Les Noirs sont peu redoutables au sein de l’Assemblée ; l’évidence de leurs intérêts particuliers, l’acharnement avec lequel ils les défendent sans pudeur, les ridicules sophismes dont ils s’appuient, le langage servile dont ils font gloire, les ont rendus l’objet du mépris ou de la risée du public.

Mais 89 ou les Impartiaux[1] sont devenus nos plus dangereux ennemis ; leur nombre s’est prodigieusement accru ; il y a, parmi eux, une faction puissante qui regrette les pas que nous avons faits vers la démocratie, qui tend à faire rendre le plus qu’il lui sera possible au pouvoir monarchique, qui voudrait que nous nous rapprochassions du gouvernement anglais, qui, au défaut de la noblesse qu’elle n’ose redemander, désire une distinction constante entre la classe des riches et celle de ceux qui ne le sont pas. Cette faction veut la liberté, dit-elle ; mais elle hait l’égalité, elle la suppose impossible ou dangereuse ; elle n’imagine de paix et de bonheur que dans la grande influence d’un monarque et les gradations que cette influence favorise ou établit.
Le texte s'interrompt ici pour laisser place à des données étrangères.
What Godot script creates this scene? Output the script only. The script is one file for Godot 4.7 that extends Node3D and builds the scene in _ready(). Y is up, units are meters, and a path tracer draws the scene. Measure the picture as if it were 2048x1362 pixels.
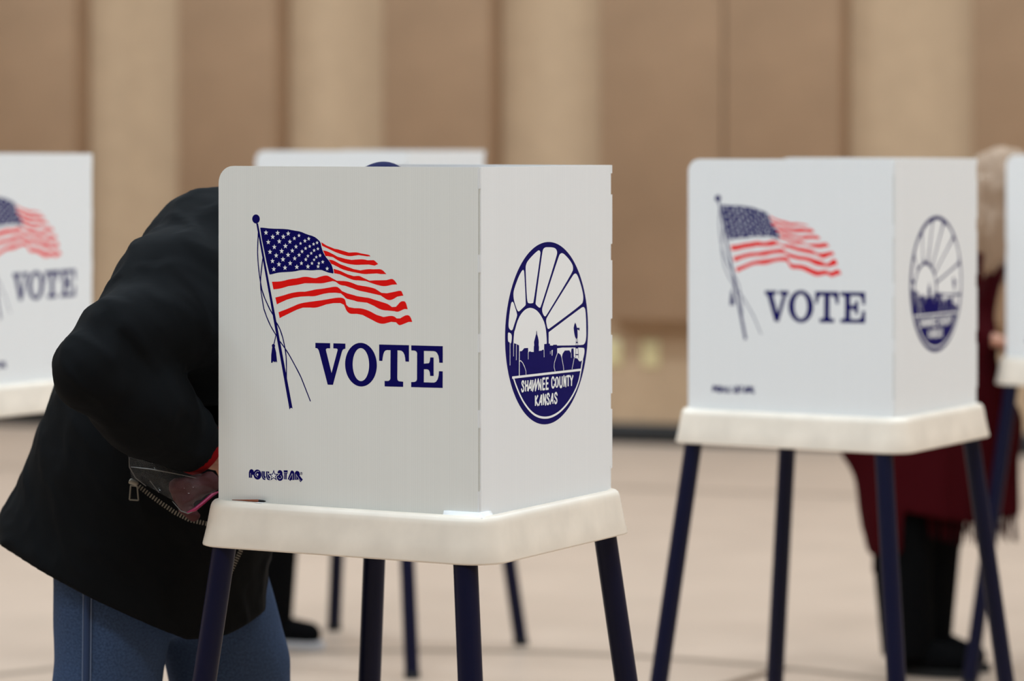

Vous jugez que cette faction embrasse ou séduit tous les gens médiocres

  1. Voir, sur le Club de 1789 fondé par Sieyès en janvier 1790, notre article de la Révolution française de septembre 1900. Le Club des Impartiaux, qui paraît avoir été fondé au commencement de 1791, c’est-à-dire au moment même où le Club de 1789 expirait, se proposait sans doute d’en recueillir les adhérents ; il était dirigé par Malouët et Clermont-Tonnerre. — Il ne tarda pas, dit Maurice Tourneux (II, 9898), à se fondre avec la « Société des Amis de la constitution monarchique ». Nous ne croyons pas qu’on ait encore étudié de près ces cadres successifs de la droite constitutionnelle, tentatives impuissantes de concurrence contre la Société des Jacobins. En tout cas, ce mot de Madame Roland « 89 ou les Impartiaux » montre bien que, aux yeux des « patriotes », le Club des Impartiaux continuait le Club de 1789.